As a matter of fact, rotating your tires is (or can be) dangerous.
Here's why. After a period of service, the left front tire has bedded itself into the particular suspension alignment foibles of your left front suspension/wheel. If you now put the left front tire on the right, now, that tire does not "sit properly" on the road, and it remains so until it beds in and wears itself in to the foibles of the right front wheel.
Once the tire is bedded in, its contact patch will be more or less in the middle of where the suspension engineers designed it to be. But during the bedding-in period, the contact patch can be displaced as much as an inch to the side of where it was designed to be. (Of course, you get no sign that this is happening.)
If you now have a problem (e.g a slippery road) the chances of the car skidding into a spin are considerably increased.
So, never rotate your tires. If your left and right fronts wear at different rates, don't swap the tires over -- get your alignment checked. If you do swap, you'll be more likely (for a few weeks) to skid on a slippery road.
Another benefit of not rotating your tires (i.e not rotating them front to rear) is that, on most cars, the fronts wear faster than the rears. So you just buy one pair of new tires.
Of course, as everyone knows, if you just buy one pair of new tires, you put them on the back. Whatever your make and model of car, you always put your new pair of tires on the back.
Buying just one pair of new tires (and putting them on the back) evens out the dollar expenditure on new tires over the years, plus it helps ensure that, if you get into tire-skid conditions, it's the fronts that break free first, not the rears. A rear-wheel skid (where the rears break free first) is ten times more likely to put you in the path of the oncoming truck than a front-wheel skid.
Terrible advice.
Does not take into account manufacturers change compounds, and that the tire degrades from UV and ozone with age. Running one set of brand new tires that have more grip and an older set that has less grip is not ideal. The front brakes do 70% of the braking, yet you think it's a great idea putting the tires with the lower coefficient of friction up front, increasing your stopping distance. There's a thing called ABS that come on modern cars that mitigates tires from skidding, so the probability of locking the rears is very low. Having a car that has the same coefficient of friction on all 4 corners makes more sense than having a different coefficient of friction at the front and rear unless the car was designed to run different sized front and rear tires. Left and right fronts wear at different rates for various reasons. Most front drive cars do not have a limited slip differential, so the single tire that drives the car wears a bit faster than the other.
What happens if the manufacturer discontinues the size or entire series of tire because a new design comes out? BF Goodrich has been using the Radial TA name for several decades. Do you think a Radial TA from 5 years ago is the same as a new one? What do you do with your two tires with 7/32nds of tread? Mismatch pair? Finally, very few shops rotate from side to side like you are suggesting since a fair number of tires are unidirectional. Pedestrian tires like the Michelin Hydroedge are an example. Front to back is what they do for cars with the same size front and rears.
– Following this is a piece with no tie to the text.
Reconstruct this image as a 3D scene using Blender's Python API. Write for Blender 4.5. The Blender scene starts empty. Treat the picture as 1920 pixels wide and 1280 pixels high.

It will also cost you an arm and a leg to match the tires on your car if it is brand new. Manufacturers request a specific compound for the tire, which will be different than a replacement tire. New factory tires for GM have a TPC code for the make and model of car the tire has been designed for. BMW uses a star, Mercedes uses Mo and Porsche uses N. Replacement tires using the same name and tread pattern do not have a code and are a compromise compound designed to work for a wide variety of cars.
Nitrogen is only necessary if tires experience extreme temperatures, such as airliners and military jets that go from minus 56 to high temperatures on touchdown or in high performance racing cars like NASCAR or Indy.